Espumante e grito de ‘cadeia’: como foi a viagem de Bolsonaro no avião ‘Harry Potter’
Em clima de campanha, ex-presidente deixou a Flórida, tirou fotos com apoiadores e disse que entregaria o terceiro estojo de joias ao TCU nesta sexta-feira
Depois de quase três meses nos Estados Unidos, período em que apareceu em vídeos para políticos do PL e participou de conferências da direita internacional, o ex-presidente Jair Bolsonaro desembarcou no Brasil falando pouco sobre o seu futuro político. Tanto quando foi abordado pela imprensa ou por apoiadores, limitou-se a ouvi-los e dar sorrisos.
Por volta das 21h, o ex-presidente e seus três acompanhantes foram os últimos a entrarem no avião, depois que os demais passageiros já estavam em seus lugares. Ao ser reconhecido, foi aplaudido aos gritos de “Bolsonaroooo uhuuuuu”. Apenas um cidadão berrou — solitário, mas com fôlego — “cadeia!”.
Óculos a postos, o ex-presidente prestou especial atenção às instruções de emergência e iniciou a viagem com uma taça de espumante. Embora o avião da Gol não fosse equipado com wi-fi, não desgrudou os olhos e dedos do celular até o jantar ser servido. Entre frango e nhoque, optou pela massa, ao sugo, com queijo parmesão. Quando as luzes se apagaram, dormiu: fronte encostada à janela, almofada de pescoço azul como proteção. Acima do assento, no guarda-malas, imagens do trem de “Harry Potter” em ação publicitária da franquia da Universal Orlando.
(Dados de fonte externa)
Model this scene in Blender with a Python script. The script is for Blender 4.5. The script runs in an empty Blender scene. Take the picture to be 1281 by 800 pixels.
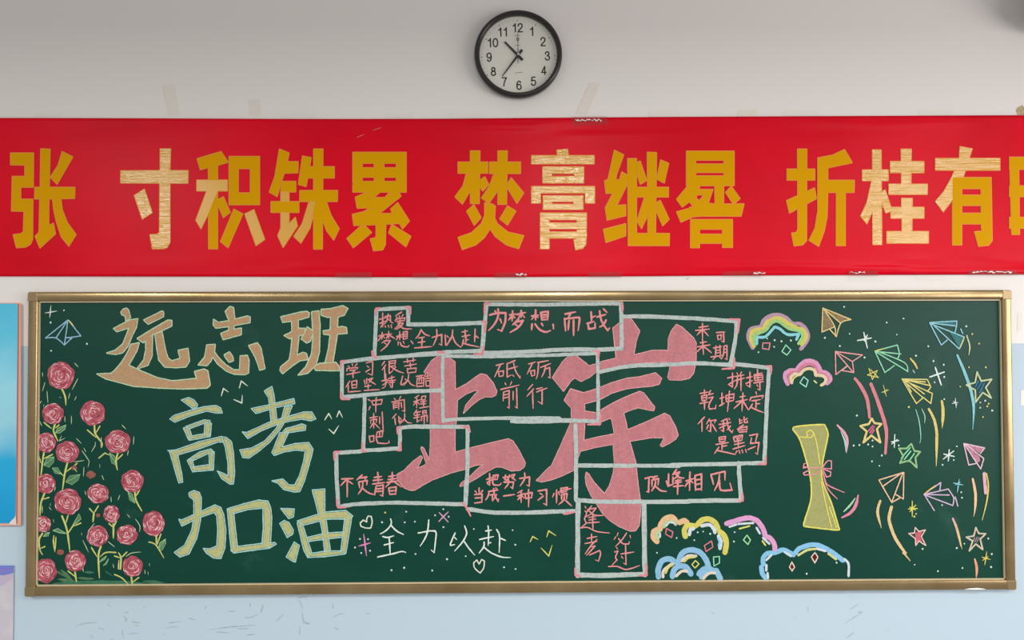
import bpy, bmesh, math, random
from mathutils import Vector, Matrix
from mathutils.geometry import tessellate_polygon
random.seed(7)
S = bpy.context.scene
COL = S.collection
IMG_W, IMG_H, F = 1281.0, 800.0, 925.0

# ------------------------------------------------------------------ camera
yaw, pitch, roll = 0.012178013, 0.020057837, -0.002732766
CAM = Vector((-0.0842475, -3.0322487, 1.8412426))
fwd = Vector((math.sin(yaw) * math.cos(pitch), math.cos(yaw) * math.cos(pitch), math.sin(pitch)))
r0 = Vector((math.cos(yaw), -math.sin(yaw), 0)); u0 = r0.cross(fwd)
RGT = math.cos(roll) * r0 + math.sin(roll) * u0
UPV = -math.sin(roll) * r0 + math.cos(roll) * u0
cam = bpy.data.objects.new('camera', bpy.data.cameras.new('camera')); COL.objects.link(cam)
cam.data.sensor_width = 36.0; cam.data.lens = F / IMG_W * 36.0; cam.data.clip_start = 0.05
M = Matrix((RGT, UPV, -fwd)).transposed().to_4x4(); M.translation = CAM
cam.matrix_world = M
S.camera = cam

def P(px, py, y):
    """point of the plane at depth y behind/in front of the wall seen at a photo pixel"""
    d = fwd + RGT * ((px - IMG_W / 2) / F) - UPV * ((py - IMG_H / 2) / F)
    return CAM + d * ((y - CAM.y) / d.y)

# ------------------------------------------------------------------ light
S.view_settings.view_transform = 'Standard'; S.view_settings.look = 'None'
S.view_settings.exposure = 0.14; S.view_settings.gamma = 1.0; S.view_settings.use_curve_mapping = False
w = bpy.data.worlds.new('World'); S.world = w; w.use_nodes = True
w.node_tree.nodes['Background'].inputs[0].default_value = (1.0, 0.97, 0.96, 1)
w.node_tree.nodes['Background'].inputs[1].default_value = 0.36

def area(name, loc, size, size_y, power, color, rot):
    l = bpy.data.lights.new(name, 'AREA'); l.shape = 'RECTANGLE'; l.size = size; l.size_y = size_y
    l.energy = power; l.color = color
    o = bpy.data.objects.new(name, l); o.location = loc; o.rotation_euler = rot; COL.objects.link(o)
    return o
# ceiling tubes hung in three rows, and the window side of the classroom on the right
for lx in (-2.95, 0.42, 3.1):
    for ly in (-3.1, -5.6):
        area('ceiling_tube', (lx, ly, 3.12), 0.16, 1.25, 62, (0.98, 1.0, 0.97), (0, 0, 0))
area('window_light', (4.9, -3.2, 1.75), 1.7, 4.2, 128, (1.0, 0.95, 0.95), (0, math.radians(90), 0))

# ------------------------------------------------------------------ materials
def lin(c):
    out = []
    for v in c:
        v = v / 255.0
        out.append(v / 12.92 if v <= 0.04045 else ((v + 0.055) / 1.055) ** 2.4)
    return out
def mat(name, rgb, rough=0.6, spec=0.3, metal=0.0, gain=1.0):
    m = bpy.data.materials.new(name); m.use_nodes = True
    b = m.node_tree.nodes['Principled BSDF']
    c = [min(1, v * gain) for v in lin(rgb)]
    b.inputs['Base Color'].default_value = (*c, 1); b.inputs['Roughness'].default_value = rough
    b.inputs['Specular IOR Level'].default_value = spec; b.inputs['Metallic'].default_value = metal
    return m
def noisy(m, c2, scale=(1, 1, 1), nscale=40, detail=4, lo=0.4, hi=0.65, rough=0.6):
    """mottle the base colour towards a second colour with world-fixed noise"""
    nt = m.node_tree; N = nt.nodes; L = nt.links; b = N['Principled BSDF']
    g = N.new('ShaderNodeNewGeometry'); mp = N.new('ShaderNodeMapping'); mp.inputs['Scale'].default_value = scale
    no = N.new('ShaderNodeTexNoise'); no.inputs['Scale'].default_value = nscale; no.inputs['Detail'].default_value = detail
    no.inputs['Roughness'].default_value = rough
    r = N.new('ShaderNodeMapRange'); r.inputs[1].default_value = lo; r.inputs[2].default_value = hi
    mx = N.new('ShaderNodeMix'); mx.data_type = 'RGBA'
    base = tuple(b.inputs['Base Color'].default_value)
    L.new(g.outputs['Position'], mp.inputs[0]); L.new(mp.outputs[0], no.inputs['Vector'])
    L.new(no.outputs['Fac'], r.inputs[0]); L.new(r.outputs[0], mx.inputs['Factor'])
    prev = b.inputs['Base Color'].links[0].from_socket if b.inputs['Base Color'].links else None
    if prev: L.new(prev, mx.inputs['A'])
    else: mx.inputs['A'].default_value = base
    mx.inputs['B'].default_value = (*lin(c2), 1)
    L.new(mx.outputs['Result'], b.inputs['Base Color'])
    return m
def bump(m, nscale, strength, dist=0.002, scale=(1, 1, 1), detail=3):
    nt = m.node_tree; N = nt.nodes; L = nt.links; b = N['Principled BSDF']
    g = N.new('ShaderNodeNewGeometry'); mp = N.new('ShaderNodeMapping'); mp.inputs['Scale'].default_value = scale
    no = N.new('ShaderNodeTexNoise'); no.inputs['Scale'].default_value = nscale; no.inputs['Detail'].default_value = detail
    bp = N.new('ShaderNodeBump'); bp.inputs['Strength'].default_value = strength; bp.inputs['Distance'].default_value = dist
    L.new(g.outputs['Position'], mp.inputs[0]); L.new(mp.outputs[0], no.inputs['Vector'])
    L.new(no.outputs['Fac'], bp.inputs['Height']); L.new(bp.outputs[0], b.inputs['Normal'])
    return m

_chalk = {}
def chalk(rgb, wear=0.80):
    k = (rgb, wear)
    if k not in _chalk:
        m = mat('chalk_%d_%d_%d' % rgb, rgb, 0.95, 0.05)
        d = tuple(int(v * wear + b * (1 - wear)) for v, b in zip(rgb, (22, 70, 58)))
        noisy(m, d, (1, 1, 1), 110, 4, 0.44, 0.78)
        _chalk[k] = m
    return _chalk[k]

TAN, TAN_E = (188, 150, 114), (190, 216, 178)
YEL, YEL_E = (186, 186, 130), (166, 208, 204)
PINK, PINK_E = (196, 125, 131), (236, 172, 172)
GREY, ROSE_PINK, TEXT = (184, 192, 188), (224, 142, 150), (224, 144, 144)
WHITE = (222, 232, 222)

# ------------------------------------------------------------------ mesh helpers
class MB:
    def __init__(s): s.v = []; s.f = []; s.mi = []; s.m = []
    def slot(s, m):
        if m not in s.m: s.m.append(m)
        return s.m.index(m)
    def face(s, pts, m):
        n = len(s.v); s.v += [Vector(p) for p in pts]; s.f.append(list(range(n, n + len(pts)))); s.mi.append(s.slot(m))
    def mesh(s, verts, faces, m):
        n = len(s.v); k = s.slot(m); s.v += [Vector(p) for p in verts]
        for f in faces: s.f.append([i + n for i in f]); s.mi.append(k)
    def box(s, a, b, m):
        x0, y0, z0 = a; x1, y1, z1 = b
        vs = [(x0, y0, z0), (x1, y0, z0), (x1, y1, z0), (x0, y1, z0), (x0, y0, z1), (x1, y0, z1), (x1, y1, z1), (x0, y1, z1)]
        s.mesh(vs, [(0, 3, 2, 1), (4, 5, 6, 7), (0, 1, 5, 4), (1, 2, 6, 5), (2, 3, 7, 6), (3, 0, 4, 7)], m)
    def build(s, name, parent=None, smooth=False, bevel=0.0, origin=None):
        lo = Vector((min(v[i] for v in s.v) for i in range(3))); hi = Vector((max(v[i] for v in s.v) for i in range(3)))
        c = origin if origin is not None else (lo + hi) / 2
        me = bpy.data.meshes.new(name)
        me.from_pydata([v - c for v in s.v], [], s.f)
        for m in s.m: me.materials.append(m)
        for p, k in zip(me.polygons, s.mi): p.material_index = k; p.use_smooth = smooth
        me.update()
        o = bpy.data.objects.new(name, me); COL.objects.link(o)
        o.location = c - (Vector(parent['_w']) if parent else Vector((0, 0, 0)))
        o['_w'] = tuple(c)
        if parent: o.parent = parent
        if bevel:
            bm = o.modifiers.new('bevel', 'BEVEL'); bm.width = bevel; bm.segments = 3; bm.limit_method = 'ANGLE'
        return o
def thing(name, label, cat, loc, group=None):
    o = bpy.data.objects.new(name, None); COL.objects.link(o); o.location = loc; o['_w'] = tuple(loc)
    o.empty_display_size = 0.1
    tag(o, label, cat, group); return o
def tag(o, label, cat=None, group=None):
    o['label'] = label
    if cat: o['category'] = cat
    if group: o['group'] = group
    return o

# ---- photo-traced line work: "@ox,oy[,scale] x y x,y ..." in crop coordinates
CUR = [0.0, 0.0, 8.0]
def path(txt):
    pts = []
    for t in txt.replace('|', ' ').split():
        if t[0] == '@':
            q = [float(v) for v in t[1:].split(',')]
            CUR[0], CUR[1] = q[0], q[1]; CUR[2] = q[2] if len(q) > 2 else 8.0
            continue
        x, y = t.split(',')
        pts.append((CUR[0] + float(x) / CUR[2], CUR[1] + float(y) / CUR[2]))
    return pts
def at(ox, oy, s=8.0): CUR[:] = [ox, oy, s]
def paths(txt): return [path(t) for t in txt.split('|') if t.strip()]

BOARD_Y = -0.012
SEQ = [0]
def lev(level):
    SEQ[0] = (SEQ[0] + 1) % 45
    return BOARD_Y - 0.0003 - 0.0006 * level - 0.000012 * SEQ[0]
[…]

Na madrugada, quem, a caminho do banheiro, se fixasse nesta cena na poltrona 1A do voo 7601 da Gol, tinha a impressão de que Jair Messias Bolsonaro sorvia as derradeiras horas de calmaria antes de seu retorno a Brasília.
Antes mesmo de embarcar no Aeroporto Internacional de Orlando, nos Estados Unidos, o ex-presidente abraçou crianças, beijou mulheres emocionadas, ouviu eleitores em visita à Flórida e tirou fotos pacientemente, inclusive com funcionários da Azul e da Gol que fizeram fila para garantir um clique. Parecia estar em campanha. A todos atendeu com sorrisos e mesuras. A exceção, não exatamente uma surpresa, foi com a imprensa.
Antes de passar pela Imigração, perguntado sobre as joias milionárias a ele presenteadas pelo governo da Arábia Saudita e se retornava ao país com a ambição de liderar a oposição ao presidente Luiz Inácio Lula da Silva, Bolsonaro reagiu.
— Vocês (repórteres) falaram muito de mim nas eleições, e agora… — disse, sem concluir.
Às reticências, seguiu-se o aviso formal de que não conversaria com os jornalistas do Globo e da Folha de S.Paulo durante a viagem de volta a Brasília.
Refúgio em lounge e joias
Entre a Imigração e o embarque, o ex-presidente se refugiou em uma área isolada no lounge do terminal, de onde deu uma única entrevista, para a CNN Brasil. Um de seus três companheiros de viagem, o assessor especial Sergio Rocha Cordeiro informou que Bolsonaro só “faz entrevistas ao vivo”, pois “se não for assim, vocês distorcem (aquilo que ele diz)”.
O silêncio com O GLOBO só foi quebrado quando o ex-presidente quase respondeu que nota, de 0 a 10, daria para o governo Lula. Ele riu, com gosto, em um grunhido, mas sem oferecer número algum. Em seguida, foi possível escutar uma conversa com alguém pelo celular, também entre risos: “Eu ia falar besteira. Aí não disse nada”. Mudez um tom menos rude do que as respostas malcriadas a repórteres, característica de sua temporada no comando do governo federal.
À CNN Brasil, o novo presidente de honra do PL falou das joias. Afirmou não ver ilegalidade alguma nas tentativas de se liberar o material que entrou, como se sabe, ilegalmente, no Brasil.
— A gente tentou recuperar (as joias) por ofício, não na mão grande. Era tudo pro acervo do presidente da República — argumentou.
Na mesma entrevista, também garantiu que irá à Polícia Federal na próxima quarta-feira, para dar explicações — o órgão investiga possíveis irregularidades na trama e determinou o depoimento. Especificamente sobre o terceiro estojo, avaliado em cerca de R$ 500 mil, afirmou que deve entregá-lo ao Tribunal de Contas da União ainda nesta sexta-feira.
— Está à disposição. Não foi surrupiado. Pra que vou usar um relógio de mais de R$ 200 mil? Jamais usaria — disse à CNN Brasil.
Durante o voo, em que se acomodou três fileiras à frente dos repórteres, Bolsonaro usou no pulso um modelo simples da Casio.